"I can't do it," Lucy says. Basketball under one arm, she frowns an inditement over my basketball instructions.
"Sure you can," I say. "Like this," I position one hand under the ball, the other guiding, and then shoot. Swoosh. "Just practice," I say.
"But I can't do it," she says. She captures the ball and lobs it like a rock. It clatters against the backboard.
"Well, then practice," I say.
"I can't," she says.
"Practice and you will get it."
"BUT I can't do it," she says, her face impenetrable, as if the force of her will could redirect the force of gravity.
"You should probably quit then," I say.
"But I CAN'T do it," she says her shoulders squared up, a tear squeezing out, a huff splayed across the apples of her face, as if helplessness could be blackmail, as if I were a fragile shell of a person and her will could crumple me.
"Ok," I say. "It's time for you to go inside. Put the ball away. Set the timer for ten minutes. And after that, if your attitude is better, you can come back out."
"Oh." Sigh. "Ok." Something of taking the reins over herself, she chases the ball now three houses down the street, dribbles it up, and lopes in the house. Later I find her cheerful, buried in a book, and about half-an-hour of practice behind the other kids. A bur like that in her saddle, she'll be the first one out tomorrow.

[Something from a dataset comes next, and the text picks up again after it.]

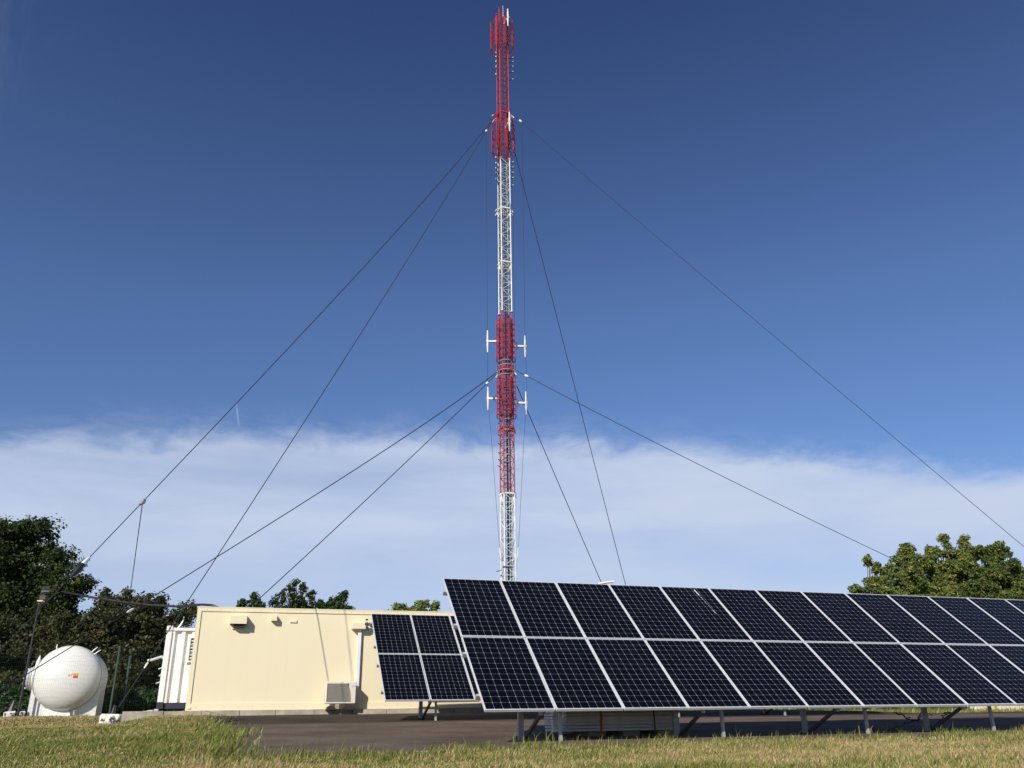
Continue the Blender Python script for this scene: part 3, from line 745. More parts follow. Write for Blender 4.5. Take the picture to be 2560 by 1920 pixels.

It's not the smart or the strong or the clever who win, but the unusual soul who sets their mind to practice. Any talent can be captured by practice.
Gratitude:
5824. We complete our kitchen cooking set with the perfect pot to cook barley. Barley, it fills in all the cracks, makes any meal bigger, basically every large family's dream.
5825. New sewing machine needles. I broke five needles in my last project. The mei tei wrap turned out great, the needles not so much. Now I'm armed with jean grade needles.
5826. Bit by bit the family is finding our way back to physical health. The hacking cough, the terrible sinus and ear pain abating. Health never felt so good.
5827. Craig's brother puts up a basketball hoop, and our children discover they LOVE basketball. The whole neighborhood congregates around this new attraction.
5828. "You have to keep pushing down the ball or it will hit you in the nose," Joe narrates dribbling.
5829. Jane and I invent an ice tea recipe where you make it by the glassful. Delicious.
5830. The weather continues to warm up. The sunlight fills our days and makes long tasks seem light work.
5831. We play Bingo with the kids at the nursing home. Craig's mom runs the game. It's a memory to treasure. Great-Grammie sleeps through the whole thing, and then we visit with her.
5832. With wrestling over Jack resumes his weekend routine of cooking family breakfast on Saturdays.
5833. We continue to study and internalize the concept of practice. It makes me long for the hours I didn't practice piano. Even simple repetition is so pretty to me now.
5834. Practice makes easy. I find myself saying this again and again. A simple antidote, an impenetrable fortress.
5835. Another week, thank-you Lord Jesus.
The lost art of PRACTICE. A hundred amens. You have to be willing to be bad at it at first in order to end up good at it. HAH--goodness is not powered by pride.